**TASK DIRECTIONS**
The line containing "street lamps', 'wall')" and every line after it, through the last, are to be extracted exactly; no other lines belong in the answer.

**SUPPLIED DATA**
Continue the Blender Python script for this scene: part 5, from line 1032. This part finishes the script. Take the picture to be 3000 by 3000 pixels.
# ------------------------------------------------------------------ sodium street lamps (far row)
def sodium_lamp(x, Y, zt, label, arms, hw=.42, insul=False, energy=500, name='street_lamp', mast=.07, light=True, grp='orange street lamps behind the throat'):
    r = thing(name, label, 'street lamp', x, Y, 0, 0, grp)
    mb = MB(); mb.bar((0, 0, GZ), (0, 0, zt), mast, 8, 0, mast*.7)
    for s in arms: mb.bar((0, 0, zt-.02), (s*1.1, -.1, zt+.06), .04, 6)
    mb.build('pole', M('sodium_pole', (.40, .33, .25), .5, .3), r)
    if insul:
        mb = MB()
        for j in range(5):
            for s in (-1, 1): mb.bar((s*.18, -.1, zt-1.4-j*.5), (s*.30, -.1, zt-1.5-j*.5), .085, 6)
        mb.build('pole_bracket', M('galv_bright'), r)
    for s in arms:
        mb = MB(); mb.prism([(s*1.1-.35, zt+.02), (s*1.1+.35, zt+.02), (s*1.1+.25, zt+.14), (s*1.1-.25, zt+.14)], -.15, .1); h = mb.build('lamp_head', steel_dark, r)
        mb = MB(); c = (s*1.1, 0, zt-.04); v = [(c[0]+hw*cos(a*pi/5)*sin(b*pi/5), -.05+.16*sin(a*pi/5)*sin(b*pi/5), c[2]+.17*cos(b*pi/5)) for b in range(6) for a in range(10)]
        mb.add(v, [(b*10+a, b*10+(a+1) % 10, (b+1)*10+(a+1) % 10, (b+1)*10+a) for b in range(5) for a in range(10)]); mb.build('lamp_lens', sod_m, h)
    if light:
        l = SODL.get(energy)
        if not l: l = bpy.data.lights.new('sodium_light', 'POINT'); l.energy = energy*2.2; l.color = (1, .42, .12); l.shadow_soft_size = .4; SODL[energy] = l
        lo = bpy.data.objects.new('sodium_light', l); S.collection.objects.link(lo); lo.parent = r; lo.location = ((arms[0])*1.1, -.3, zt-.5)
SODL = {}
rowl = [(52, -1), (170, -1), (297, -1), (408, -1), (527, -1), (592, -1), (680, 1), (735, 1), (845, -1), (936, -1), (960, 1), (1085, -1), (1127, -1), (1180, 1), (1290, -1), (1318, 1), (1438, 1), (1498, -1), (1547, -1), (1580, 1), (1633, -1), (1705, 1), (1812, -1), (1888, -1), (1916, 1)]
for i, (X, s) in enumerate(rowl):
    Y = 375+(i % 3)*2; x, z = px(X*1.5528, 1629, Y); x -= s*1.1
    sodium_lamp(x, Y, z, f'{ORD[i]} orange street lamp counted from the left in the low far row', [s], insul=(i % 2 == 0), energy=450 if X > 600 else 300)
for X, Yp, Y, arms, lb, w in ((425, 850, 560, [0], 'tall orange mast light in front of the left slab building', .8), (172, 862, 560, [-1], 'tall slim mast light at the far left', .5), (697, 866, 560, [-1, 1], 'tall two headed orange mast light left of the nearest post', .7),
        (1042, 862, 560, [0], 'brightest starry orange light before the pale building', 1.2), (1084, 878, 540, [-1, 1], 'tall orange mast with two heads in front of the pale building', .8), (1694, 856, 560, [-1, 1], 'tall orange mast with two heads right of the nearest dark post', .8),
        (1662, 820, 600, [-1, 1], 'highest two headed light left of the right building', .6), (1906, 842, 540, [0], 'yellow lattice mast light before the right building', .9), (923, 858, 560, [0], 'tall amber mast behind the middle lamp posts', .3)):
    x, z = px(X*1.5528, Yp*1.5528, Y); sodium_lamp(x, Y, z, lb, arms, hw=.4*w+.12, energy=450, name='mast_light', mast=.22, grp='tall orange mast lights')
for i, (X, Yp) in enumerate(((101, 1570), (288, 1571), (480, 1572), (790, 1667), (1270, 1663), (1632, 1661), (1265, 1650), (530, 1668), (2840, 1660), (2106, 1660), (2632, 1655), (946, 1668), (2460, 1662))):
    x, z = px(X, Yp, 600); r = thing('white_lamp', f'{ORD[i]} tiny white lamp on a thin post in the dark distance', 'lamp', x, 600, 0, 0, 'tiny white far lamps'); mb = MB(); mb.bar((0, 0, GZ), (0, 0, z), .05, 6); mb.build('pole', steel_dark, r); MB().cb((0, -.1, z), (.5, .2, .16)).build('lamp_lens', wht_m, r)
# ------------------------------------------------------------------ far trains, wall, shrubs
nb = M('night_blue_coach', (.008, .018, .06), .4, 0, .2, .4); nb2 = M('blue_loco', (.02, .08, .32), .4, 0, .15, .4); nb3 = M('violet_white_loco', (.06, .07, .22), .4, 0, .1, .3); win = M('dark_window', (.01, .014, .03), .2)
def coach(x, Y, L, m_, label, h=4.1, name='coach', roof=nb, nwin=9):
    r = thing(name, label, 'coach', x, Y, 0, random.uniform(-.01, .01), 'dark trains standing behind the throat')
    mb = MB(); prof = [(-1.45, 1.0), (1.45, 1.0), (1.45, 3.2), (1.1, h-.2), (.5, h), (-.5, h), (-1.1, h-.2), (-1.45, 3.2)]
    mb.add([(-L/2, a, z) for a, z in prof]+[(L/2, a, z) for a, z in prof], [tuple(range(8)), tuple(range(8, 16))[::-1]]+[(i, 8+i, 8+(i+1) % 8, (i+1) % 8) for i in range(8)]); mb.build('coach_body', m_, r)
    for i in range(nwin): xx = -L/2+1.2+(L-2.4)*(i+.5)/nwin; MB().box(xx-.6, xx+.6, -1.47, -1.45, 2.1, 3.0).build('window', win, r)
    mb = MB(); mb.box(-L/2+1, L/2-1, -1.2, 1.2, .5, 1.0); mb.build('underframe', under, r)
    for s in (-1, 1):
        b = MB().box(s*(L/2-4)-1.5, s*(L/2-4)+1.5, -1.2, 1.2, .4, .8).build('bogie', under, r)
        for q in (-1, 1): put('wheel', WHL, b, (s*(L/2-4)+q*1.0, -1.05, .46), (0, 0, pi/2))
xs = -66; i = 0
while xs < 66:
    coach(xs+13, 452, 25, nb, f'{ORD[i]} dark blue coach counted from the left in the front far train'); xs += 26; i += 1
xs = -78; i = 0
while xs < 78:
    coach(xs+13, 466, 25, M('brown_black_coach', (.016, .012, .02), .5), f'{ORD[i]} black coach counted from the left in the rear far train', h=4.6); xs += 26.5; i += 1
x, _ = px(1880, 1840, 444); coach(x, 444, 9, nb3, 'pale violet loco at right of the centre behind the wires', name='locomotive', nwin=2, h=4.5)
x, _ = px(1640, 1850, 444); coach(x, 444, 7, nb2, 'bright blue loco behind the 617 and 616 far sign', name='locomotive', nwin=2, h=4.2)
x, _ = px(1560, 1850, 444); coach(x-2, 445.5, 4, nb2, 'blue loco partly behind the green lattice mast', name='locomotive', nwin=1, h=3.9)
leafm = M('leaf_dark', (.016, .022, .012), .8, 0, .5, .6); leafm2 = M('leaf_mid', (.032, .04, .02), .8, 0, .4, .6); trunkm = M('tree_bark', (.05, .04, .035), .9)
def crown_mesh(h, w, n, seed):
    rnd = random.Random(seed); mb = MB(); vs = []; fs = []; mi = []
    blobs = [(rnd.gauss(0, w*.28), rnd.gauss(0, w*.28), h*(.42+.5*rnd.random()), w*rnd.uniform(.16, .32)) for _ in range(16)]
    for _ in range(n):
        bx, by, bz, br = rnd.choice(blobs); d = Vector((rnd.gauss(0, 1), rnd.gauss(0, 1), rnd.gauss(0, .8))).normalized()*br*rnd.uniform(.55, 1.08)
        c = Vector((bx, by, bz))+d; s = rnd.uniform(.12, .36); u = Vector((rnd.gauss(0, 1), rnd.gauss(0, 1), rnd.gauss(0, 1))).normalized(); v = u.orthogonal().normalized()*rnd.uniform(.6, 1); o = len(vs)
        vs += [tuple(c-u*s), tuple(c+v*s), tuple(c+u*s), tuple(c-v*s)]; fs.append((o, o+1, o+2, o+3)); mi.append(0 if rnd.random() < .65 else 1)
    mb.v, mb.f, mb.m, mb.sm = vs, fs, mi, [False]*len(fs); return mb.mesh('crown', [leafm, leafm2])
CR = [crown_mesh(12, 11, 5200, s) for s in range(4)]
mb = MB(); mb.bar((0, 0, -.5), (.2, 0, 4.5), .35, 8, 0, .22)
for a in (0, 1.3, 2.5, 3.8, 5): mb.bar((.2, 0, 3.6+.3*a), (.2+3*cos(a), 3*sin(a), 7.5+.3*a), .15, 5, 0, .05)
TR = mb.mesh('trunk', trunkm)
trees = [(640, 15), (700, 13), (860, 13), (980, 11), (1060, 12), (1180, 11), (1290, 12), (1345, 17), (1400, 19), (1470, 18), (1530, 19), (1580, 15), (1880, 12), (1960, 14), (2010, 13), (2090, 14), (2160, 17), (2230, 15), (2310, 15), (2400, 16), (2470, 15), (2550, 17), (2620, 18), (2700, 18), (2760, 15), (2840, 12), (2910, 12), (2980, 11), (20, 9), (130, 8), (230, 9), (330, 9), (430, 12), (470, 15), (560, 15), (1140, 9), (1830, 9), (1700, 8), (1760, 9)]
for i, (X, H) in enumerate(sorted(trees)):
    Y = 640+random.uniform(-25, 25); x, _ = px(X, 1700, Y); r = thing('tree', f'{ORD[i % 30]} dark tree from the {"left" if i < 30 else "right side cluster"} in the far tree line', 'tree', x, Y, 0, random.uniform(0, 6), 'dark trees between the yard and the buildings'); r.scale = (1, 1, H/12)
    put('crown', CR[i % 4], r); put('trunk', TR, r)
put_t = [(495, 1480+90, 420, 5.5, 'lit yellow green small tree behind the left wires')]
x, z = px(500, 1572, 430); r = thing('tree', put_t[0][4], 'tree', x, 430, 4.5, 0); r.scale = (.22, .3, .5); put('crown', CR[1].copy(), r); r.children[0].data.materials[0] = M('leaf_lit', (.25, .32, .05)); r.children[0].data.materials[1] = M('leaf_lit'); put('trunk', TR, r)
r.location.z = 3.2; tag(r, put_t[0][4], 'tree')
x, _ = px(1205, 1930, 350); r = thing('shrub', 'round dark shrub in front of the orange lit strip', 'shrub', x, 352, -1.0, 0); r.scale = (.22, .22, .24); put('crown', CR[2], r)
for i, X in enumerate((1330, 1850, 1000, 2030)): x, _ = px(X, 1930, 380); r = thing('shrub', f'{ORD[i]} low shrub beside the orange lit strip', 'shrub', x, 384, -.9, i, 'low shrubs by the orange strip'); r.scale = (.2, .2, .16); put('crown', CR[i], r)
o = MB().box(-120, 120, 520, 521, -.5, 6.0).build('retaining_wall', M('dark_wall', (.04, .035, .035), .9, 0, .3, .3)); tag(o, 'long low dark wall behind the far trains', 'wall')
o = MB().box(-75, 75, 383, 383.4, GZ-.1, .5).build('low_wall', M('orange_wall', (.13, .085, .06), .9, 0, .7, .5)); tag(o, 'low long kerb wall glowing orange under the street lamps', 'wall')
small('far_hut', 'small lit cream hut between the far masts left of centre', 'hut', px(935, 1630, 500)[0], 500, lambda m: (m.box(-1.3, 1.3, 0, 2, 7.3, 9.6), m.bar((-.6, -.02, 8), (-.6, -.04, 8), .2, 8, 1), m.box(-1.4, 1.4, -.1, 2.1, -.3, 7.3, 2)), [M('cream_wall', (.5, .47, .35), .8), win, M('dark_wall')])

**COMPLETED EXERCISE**
o = MB().box(-75, 75, 383, 383.4, GZ-.1, .5).build('low_wall', M('orange_wall', (.13, .085, .06), .9, 0, .7, .5)); tag(o, 'low long kerb wall glowing orange under the street lamps', 'wall')
small('far_hut', 'small lit cream hut between the far masts left of centre', 'hut', px(935, 1630, 500)[0], 500, lambda m: (m.box(-1.3, 1.3, 0, 2, 7.3, 9.6), m.bar((-.6, -.02, 8), (-.6, -.04, 8), .2, 8, 1), m.box(-1.4, 1.4, -.1, 2.1, -.3, 7.3, 2)), [M('cream_wall', (.5, .47, .35), .8), win, M('dark_wall')])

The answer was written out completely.